Conversions and abbreviations
1 g = 1 gramme = 1/1,000 of a kg
1 kg = 1 kilogram = 2.2 pounds (lb)
1 dl = 1 decilitre = 100 millilitres (ml) = 1/10 of a litre = 0.4 US cup
1 litre = 10 dl = 0.9 UK quart (qt) = 1.06 US liquid quart
1 fl oz, UK = 1 fluid ounce = 1/33 UK quart = 30 ml
1 fl oz, US = 1/32 US qt = 28 ml
1 lb = 16 oz = 450 ml
1 tsp = 1 teaspoon = 1/6 oz = 5 ml
1 tbsp = 1 tablespoon = 3 teaspoons = 1/2 oz = 15 ml
°C = degrees Celsius
°F = degrees Fahrenheit
For more online conversions: onlineconversion.com.
Semla recipe
About 15 large or 25 small buns
Buns
100 g butter
300 ml milk, 3%
50 g fresh yeast (for sweet dough)
1 tsp crushed cardamom or the grated peel of 1 orange
½ tsp salt
85 g sugar
about 500–550 g plain flour
1 beaten egg for brushing
Filling
200 g marzipan
bun centres
100 ml milk
300 ml whipping cream
Decoration
Icing sugar for dusting
Preparation
1. Melt the butter and add the milk. Heat to 37°C.

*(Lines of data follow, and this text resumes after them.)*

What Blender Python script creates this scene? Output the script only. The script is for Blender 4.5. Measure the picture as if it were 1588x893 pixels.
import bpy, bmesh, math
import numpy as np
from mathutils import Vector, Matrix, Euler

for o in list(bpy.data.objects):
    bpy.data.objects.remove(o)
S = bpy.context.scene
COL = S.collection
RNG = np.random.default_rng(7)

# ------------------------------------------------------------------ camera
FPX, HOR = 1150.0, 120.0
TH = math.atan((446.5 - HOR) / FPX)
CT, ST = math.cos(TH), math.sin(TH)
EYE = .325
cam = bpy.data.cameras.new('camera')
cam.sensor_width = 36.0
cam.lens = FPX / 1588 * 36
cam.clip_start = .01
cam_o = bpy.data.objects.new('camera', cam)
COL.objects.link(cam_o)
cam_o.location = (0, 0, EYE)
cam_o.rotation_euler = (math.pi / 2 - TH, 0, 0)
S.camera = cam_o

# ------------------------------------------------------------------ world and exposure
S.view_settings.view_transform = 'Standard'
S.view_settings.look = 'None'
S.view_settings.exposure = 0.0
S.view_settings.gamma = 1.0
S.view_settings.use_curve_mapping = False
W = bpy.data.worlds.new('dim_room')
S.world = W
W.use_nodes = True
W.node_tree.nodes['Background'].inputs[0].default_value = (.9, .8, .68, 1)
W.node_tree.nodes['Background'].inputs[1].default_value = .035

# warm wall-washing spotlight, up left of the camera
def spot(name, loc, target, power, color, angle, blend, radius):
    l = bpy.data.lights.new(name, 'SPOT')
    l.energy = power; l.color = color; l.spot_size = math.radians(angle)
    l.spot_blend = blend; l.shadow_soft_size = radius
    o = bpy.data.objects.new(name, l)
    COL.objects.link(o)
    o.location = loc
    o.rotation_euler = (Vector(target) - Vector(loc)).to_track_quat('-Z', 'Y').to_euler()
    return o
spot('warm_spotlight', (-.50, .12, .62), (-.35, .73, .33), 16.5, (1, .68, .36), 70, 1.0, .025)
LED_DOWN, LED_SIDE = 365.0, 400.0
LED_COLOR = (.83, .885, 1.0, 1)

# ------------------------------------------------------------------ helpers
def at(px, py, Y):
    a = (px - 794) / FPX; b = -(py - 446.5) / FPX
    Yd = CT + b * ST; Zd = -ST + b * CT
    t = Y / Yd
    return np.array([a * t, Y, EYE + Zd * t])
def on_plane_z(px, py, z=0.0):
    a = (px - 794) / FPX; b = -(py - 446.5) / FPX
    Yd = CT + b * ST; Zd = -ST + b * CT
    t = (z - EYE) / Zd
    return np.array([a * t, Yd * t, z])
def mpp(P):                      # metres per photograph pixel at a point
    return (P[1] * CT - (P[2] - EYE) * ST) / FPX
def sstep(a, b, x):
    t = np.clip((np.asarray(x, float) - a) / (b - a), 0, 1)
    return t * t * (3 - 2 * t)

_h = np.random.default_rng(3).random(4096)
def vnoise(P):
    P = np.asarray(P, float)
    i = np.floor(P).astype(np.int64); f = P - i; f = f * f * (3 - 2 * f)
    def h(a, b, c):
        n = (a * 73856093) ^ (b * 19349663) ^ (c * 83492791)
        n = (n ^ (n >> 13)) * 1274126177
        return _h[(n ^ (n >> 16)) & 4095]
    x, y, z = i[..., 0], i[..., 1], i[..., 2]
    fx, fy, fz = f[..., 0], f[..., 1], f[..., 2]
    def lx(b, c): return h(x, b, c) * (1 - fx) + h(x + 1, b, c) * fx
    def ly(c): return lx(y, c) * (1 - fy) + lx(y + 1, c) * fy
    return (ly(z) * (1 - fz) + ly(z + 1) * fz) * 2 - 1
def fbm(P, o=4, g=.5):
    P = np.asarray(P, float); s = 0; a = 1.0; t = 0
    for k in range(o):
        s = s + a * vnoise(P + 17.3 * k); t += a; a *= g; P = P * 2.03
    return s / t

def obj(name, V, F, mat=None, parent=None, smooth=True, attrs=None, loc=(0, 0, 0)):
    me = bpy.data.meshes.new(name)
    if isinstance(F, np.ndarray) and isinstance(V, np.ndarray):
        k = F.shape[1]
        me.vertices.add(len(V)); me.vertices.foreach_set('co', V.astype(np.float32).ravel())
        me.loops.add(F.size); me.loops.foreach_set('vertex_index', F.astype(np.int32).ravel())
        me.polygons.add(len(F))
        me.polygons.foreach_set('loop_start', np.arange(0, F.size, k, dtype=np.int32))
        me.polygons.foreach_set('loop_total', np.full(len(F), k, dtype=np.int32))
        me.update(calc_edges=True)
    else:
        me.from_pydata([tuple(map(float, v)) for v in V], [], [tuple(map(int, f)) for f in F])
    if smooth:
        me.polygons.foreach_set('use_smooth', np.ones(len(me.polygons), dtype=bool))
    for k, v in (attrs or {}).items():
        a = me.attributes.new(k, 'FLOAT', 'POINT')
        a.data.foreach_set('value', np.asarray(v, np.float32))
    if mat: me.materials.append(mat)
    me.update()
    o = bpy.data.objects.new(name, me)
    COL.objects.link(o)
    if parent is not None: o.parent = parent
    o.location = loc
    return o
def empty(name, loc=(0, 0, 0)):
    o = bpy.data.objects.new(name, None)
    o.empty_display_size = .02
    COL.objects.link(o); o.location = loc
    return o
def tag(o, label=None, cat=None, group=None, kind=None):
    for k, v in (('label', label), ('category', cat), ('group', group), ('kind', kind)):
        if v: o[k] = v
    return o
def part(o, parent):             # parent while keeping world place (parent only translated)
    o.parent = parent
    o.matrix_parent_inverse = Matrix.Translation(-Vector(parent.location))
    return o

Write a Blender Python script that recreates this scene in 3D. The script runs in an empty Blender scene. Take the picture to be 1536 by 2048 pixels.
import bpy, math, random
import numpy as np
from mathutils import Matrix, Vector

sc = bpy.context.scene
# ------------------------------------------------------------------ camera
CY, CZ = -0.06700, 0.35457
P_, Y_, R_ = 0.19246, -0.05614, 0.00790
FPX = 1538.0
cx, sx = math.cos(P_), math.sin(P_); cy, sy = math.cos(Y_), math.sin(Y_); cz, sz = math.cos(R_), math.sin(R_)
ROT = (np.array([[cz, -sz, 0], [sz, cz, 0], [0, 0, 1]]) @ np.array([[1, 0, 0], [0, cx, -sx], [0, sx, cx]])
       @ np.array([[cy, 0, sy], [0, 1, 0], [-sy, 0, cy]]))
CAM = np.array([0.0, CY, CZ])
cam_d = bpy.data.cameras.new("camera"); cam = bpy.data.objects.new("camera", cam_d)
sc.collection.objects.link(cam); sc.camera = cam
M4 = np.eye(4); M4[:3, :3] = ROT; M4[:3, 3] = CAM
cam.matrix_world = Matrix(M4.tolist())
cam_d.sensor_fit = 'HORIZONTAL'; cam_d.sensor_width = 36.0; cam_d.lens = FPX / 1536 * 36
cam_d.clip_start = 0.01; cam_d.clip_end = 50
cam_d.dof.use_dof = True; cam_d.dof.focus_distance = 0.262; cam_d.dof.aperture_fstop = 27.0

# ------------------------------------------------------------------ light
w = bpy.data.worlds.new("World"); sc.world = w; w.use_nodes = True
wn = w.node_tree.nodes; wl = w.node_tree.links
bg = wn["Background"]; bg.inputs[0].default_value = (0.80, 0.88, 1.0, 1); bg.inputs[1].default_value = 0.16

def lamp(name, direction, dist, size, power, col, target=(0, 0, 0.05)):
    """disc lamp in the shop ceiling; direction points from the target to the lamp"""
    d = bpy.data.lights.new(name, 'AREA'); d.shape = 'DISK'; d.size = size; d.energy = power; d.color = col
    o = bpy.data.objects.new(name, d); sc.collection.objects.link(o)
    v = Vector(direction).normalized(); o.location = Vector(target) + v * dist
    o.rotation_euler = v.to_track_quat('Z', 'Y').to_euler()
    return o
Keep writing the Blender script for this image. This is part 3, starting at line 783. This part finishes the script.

2. Crumble the yeast in a bowl and add the cardamom or the orange peel.
3. Add the milky liquid and stir until the yeast has melted. Stir in the salt, the sugar and most of the flour, but save some for later.
4. Work the dough in a food processor for about 15 minutes.
5. Let it rise to twice its size in the bowl, about 40 minutes.
6. Place the dough on a floured pastry board and cut into pieces. Roll into buns and place on oven paper or greased baking sheet. Let the buns rise to twice their size, about one hour.
7. Brush the buns with egg. Bake in the lower part of the oven, at 225°C for around 8–10 minutes for large buns and 250°C for 5–7 minutes for small. Leave to cool on wire racks.
8. Cut off the bun tops. Scoop out the centre of each bun (about 2 tsp) and crumble in a bowl.
9. Rough grate the marzipan and mix it with the crumbs and milk into a creamy mass.
10. Fill the hollow buns with this mixture.
11. Whip the cream and squirt or spoon it over the filling. Place the top on the bun and dust with icing sugar.
12. Serve alone with coffee or in a deep bowl with warm milk and ground cinnamon, a hetvägg.